**Direction:**
Copy exactly the block of lines between the one containing "Write part 2 of" and the one containing "return float(Z[j, i])", inclusive.

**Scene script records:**
------------------------------------------------------------

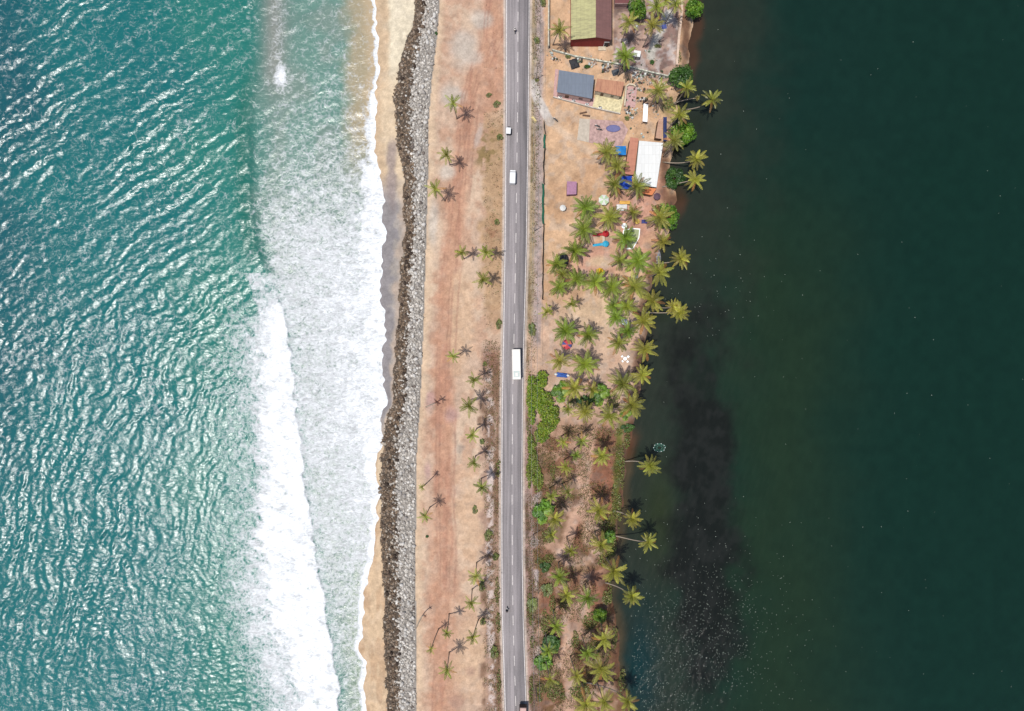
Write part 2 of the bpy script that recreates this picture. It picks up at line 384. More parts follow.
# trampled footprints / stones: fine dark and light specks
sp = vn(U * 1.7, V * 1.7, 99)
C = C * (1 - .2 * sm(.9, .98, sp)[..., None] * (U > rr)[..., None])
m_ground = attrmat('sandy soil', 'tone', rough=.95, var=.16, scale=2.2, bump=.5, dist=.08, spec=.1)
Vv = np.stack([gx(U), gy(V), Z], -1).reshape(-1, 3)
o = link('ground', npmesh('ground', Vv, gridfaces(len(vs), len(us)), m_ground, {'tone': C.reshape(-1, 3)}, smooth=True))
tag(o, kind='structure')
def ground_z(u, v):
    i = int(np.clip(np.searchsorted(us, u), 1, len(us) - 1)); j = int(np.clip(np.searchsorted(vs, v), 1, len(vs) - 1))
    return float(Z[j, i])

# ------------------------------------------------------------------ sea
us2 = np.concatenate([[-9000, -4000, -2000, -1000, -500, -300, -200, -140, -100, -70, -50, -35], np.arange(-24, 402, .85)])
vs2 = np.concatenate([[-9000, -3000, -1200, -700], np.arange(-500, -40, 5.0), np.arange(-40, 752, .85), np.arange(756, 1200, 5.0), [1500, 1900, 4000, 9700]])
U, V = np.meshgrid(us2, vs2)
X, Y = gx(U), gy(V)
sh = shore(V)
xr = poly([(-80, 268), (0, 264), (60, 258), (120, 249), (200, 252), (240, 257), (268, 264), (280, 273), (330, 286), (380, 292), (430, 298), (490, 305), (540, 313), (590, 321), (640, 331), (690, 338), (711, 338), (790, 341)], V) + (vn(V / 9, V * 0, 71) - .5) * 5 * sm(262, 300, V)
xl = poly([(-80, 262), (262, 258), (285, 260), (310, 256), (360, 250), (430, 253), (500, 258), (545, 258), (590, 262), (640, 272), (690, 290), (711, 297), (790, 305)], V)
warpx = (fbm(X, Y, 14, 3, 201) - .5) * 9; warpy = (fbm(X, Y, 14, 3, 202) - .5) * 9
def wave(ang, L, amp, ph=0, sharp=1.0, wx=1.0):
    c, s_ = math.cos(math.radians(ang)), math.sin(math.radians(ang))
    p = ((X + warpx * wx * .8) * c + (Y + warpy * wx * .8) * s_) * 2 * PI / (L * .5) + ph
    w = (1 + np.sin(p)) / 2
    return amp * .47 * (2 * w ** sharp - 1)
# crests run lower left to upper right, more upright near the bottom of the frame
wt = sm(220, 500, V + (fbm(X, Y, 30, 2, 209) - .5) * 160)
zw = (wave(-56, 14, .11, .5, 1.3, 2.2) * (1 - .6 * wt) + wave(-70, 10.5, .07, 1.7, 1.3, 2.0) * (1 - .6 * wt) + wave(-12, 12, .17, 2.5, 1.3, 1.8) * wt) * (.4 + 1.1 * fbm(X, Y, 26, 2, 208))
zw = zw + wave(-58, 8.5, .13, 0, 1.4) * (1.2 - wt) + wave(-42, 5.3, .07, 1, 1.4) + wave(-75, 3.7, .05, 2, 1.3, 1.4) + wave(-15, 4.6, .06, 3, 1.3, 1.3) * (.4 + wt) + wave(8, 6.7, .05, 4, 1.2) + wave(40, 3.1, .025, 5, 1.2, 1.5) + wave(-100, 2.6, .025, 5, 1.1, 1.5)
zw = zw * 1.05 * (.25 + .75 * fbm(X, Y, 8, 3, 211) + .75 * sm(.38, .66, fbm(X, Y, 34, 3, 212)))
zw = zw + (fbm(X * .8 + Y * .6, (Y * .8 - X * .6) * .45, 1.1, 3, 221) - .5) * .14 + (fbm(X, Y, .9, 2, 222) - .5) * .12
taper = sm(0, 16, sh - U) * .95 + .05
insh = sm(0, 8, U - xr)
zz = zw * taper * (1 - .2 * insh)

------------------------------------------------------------

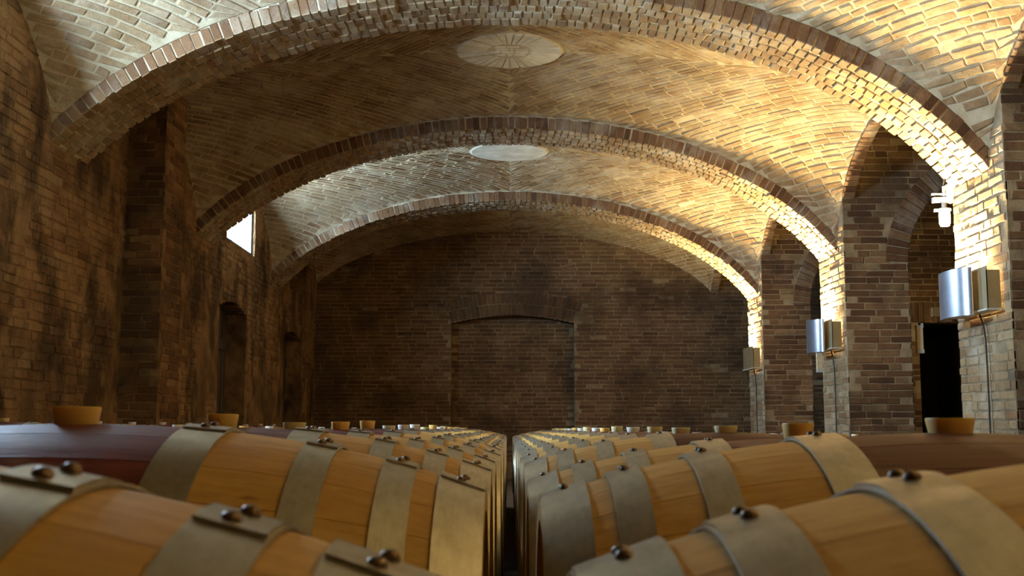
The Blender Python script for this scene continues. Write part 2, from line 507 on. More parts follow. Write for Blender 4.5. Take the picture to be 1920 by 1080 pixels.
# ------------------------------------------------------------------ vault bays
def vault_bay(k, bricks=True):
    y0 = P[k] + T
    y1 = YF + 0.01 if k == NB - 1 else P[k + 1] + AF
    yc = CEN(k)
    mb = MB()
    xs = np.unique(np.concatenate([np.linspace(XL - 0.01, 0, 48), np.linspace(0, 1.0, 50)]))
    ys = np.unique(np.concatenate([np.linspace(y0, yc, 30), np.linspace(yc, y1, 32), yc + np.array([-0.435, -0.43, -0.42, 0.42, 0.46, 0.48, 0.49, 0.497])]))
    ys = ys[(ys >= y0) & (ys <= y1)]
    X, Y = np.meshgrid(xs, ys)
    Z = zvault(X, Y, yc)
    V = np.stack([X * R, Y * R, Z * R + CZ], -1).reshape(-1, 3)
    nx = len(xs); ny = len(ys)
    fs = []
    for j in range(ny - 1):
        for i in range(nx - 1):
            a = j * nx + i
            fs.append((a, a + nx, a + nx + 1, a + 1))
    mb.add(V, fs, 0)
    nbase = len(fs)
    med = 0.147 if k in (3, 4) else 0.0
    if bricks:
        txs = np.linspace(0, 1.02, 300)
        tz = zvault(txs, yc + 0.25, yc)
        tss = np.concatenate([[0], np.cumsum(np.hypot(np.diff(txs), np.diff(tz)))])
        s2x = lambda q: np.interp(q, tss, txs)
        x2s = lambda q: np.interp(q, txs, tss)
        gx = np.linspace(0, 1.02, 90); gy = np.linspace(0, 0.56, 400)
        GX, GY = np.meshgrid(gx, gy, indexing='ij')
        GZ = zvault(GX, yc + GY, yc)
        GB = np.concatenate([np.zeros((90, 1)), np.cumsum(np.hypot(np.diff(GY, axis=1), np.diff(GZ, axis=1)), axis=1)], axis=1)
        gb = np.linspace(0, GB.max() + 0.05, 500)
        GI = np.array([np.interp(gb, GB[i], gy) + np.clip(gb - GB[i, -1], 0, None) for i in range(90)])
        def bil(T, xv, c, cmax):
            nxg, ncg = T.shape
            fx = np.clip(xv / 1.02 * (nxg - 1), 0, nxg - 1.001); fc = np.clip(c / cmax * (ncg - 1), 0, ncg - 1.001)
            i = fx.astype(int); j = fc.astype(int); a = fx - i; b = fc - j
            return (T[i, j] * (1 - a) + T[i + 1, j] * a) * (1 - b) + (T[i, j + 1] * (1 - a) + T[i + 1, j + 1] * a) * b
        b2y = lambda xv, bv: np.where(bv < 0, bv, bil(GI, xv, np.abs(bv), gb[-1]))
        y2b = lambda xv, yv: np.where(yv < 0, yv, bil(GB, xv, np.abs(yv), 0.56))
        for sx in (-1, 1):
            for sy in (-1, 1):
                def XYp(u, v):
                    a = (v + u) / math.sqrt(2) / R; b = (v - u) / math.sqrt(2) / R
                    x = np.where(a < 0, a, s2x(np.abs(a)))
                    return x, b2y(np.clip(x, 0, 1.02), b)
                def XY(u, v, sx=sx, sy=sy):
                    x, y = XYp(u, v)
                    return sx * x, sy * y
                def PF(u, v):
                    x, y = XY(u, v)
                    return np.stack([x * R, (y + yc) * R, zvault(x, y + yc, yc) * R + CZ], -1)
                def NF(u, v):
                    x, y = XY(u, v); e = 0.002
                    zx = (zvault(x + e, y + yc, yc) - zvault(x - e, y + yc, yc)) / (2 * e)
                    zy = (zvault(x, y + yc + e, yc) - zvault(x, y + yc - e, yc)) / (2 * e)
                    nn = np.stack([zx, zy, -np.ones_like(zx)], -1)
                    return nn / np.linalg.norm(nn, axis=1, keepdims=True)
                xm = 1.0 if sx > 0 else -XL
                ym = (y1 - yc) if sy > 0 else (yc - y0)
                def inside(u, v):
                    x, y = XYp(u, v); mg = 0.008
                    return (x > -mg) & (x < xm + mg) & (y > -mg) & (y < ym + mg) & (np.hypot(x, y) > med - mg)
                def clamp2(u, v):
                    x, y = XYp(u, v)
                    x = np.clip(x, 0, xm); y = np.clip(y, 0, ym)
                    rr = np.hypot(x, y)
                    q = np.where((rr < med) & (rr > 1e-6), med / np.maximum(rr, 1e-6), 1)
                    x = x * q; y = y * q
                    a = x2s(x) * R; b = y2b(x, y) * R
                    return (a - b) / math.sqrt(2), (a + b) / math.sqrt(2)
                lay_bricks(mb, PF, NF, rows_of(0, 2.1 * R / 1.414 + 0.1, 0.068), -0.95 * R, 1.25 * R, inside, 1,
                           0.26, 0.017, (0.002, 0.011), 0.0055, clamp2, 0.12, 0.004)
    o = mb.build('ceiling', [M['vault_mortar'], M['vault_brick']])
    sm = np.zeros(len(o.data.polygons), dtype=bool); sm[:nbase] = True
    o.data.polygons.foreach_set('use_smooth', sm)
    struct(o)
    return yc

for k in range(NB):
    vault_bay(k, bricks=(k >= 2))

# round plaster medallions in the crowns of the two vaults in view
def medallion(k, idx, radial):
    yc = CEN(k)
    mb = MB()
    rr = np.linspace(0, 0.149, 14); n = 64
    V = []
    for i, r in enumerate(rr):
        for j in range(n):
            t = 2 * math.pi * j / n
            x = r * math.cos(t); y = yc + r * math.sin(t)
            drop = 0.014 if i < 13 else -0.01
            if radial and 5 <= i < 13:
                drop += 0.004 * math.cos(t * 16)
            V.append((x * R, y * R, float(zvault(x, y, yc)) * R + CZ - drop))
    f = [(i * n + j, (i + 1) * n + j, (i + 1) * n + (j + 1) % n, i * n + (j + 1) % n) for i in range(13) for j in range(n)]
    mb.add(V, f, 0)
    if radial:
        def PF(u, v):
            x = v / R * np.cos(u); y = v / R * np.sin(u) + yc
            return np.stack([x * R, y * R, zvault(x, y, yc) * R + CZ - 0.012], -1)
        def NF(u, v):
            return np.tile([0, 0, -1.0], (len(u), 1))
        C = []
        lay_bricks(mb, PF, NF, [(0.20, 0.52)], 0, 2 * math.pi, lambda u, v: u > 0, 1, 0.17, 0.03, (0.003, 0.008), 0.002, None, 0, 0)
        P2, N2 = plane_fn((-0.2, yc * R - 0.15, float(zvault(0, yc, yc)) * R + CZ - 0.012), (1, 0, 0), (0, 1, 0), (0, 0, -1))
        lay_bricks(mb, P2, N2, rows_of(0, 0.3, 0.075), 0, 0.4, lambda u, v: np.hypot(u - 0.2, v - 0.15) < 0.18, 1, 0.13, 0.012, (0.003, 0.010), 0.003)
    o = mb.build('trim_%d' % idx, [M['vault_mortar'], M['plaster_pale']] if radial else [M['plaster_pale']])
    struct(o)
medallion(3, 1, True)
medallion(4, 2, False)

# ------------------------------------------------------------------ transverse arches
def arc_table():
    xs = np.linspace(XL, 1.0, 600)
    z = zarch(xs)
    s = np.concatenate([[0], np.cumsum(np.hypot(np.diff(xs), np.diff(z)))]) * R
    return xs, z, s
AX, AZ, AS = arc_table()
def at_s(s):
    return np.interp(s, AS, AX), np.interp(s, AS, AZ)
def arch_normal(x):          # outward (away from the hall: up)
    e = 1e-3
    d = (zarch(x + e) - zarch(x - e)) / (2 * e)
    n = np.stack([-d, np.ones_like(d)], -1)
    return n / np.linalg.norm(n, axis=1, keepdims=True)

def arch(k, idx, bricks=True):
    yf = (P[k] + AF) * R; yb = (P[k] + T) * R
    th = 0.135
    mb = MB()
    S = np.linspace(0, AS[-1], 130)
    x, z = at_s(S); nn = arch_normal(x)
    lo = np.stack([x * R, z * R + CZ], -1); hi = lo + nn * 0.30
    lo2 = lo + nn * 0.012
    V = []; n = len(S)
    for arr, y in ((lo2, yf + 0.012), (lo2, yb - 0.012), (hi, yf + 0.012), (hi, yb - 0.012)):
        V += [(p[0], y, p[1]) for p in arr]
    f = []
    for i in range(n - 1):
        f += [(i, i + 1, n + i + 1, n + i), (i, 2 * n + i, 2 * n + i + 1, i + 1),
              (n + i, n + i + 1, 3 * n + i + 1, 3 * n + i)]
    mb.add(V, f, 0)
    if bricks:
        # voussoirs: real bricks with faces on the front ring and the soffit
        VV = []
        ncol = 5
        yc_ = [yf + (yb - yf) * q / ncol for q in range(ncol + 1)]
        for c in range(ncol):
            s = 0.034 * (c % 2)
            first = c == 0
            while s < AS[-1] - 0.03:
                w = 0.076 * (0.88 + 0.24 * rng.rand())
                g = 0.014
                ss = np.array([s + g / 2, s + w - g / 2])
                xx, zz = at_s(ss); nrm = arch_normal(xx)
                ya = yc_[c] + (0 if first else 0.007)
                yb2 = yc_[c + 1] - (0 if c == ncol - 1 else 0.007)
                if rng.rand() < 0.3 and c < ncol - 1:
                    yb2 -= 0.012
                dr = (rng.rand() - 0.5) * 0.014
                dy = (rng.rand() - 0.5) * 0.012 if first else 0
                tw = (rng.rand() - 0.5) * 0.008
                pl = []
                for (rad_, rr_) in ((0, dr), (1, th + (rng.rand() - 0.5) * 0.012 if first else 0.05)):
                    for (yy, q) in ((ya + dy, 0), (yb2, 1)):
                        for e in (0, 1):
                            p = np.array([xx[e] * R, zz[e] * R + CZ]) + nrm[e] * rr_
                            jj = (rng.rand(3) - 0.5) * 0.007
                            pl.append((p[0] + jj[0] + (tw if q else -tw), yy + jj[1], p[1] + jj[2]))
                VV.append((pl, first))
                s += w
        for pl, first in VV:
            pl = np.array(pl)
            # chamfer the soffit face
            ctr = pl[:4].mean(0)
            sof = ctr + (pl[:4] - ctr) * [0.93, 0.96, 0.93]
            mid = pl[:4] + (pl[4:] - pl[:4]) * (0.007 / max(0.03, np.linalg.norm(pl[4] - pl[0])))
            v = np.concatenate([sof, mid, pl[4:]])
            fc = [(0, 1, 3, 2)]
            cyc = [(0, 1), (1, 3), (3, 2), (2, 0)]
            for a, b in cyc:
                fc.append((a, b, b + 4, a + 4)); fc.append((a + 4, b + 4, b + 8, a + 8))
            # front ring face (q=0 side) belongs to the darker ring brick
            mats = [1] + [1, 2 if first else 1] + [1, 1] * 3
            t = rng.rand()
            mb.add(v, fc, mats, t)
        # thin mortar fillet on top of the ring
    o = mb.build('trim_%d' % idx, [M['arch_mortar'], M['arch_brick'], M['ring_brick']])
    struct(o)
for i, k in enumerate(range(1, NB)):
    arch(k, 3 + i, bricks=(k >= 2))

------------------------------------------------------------

**Exercise output:**
Write part 2 of the bpy script that recreates this picture. It picks up at line 384. More parts follow.
# trampled footprints / stones: fine dark and light specks
sp = vn(U * 1.7, V * 1.7, 99)
C = C * (1 - .2 * sm(.9, .98, sp)[..., None] * (U > rr)[..., None])
m_ground = attrmat('sandy soil', 'tone', rough=.95, var=.16, scale=2.2, bump=.5, dist=.08, spec=.1)
Vv = np.stack([gx(U), gy(V), Z], -1).reshape(-1, 3)
o = link('ground', npmesh('ground', Vv, gridfaces(len(vs), len(us)), m_ground, {'tone': C.reshape(-1, 3)}, smooth=True))
tag(o, kind='structure')
def ground_z(u, v):
    i = int(np.clip(np.searchsorted(us, u), 1, len(us) - 1)); j = int(np.clip(np.searchsorted(vs, v), 1, len(vs) - 1))
    return float(Z[j, i])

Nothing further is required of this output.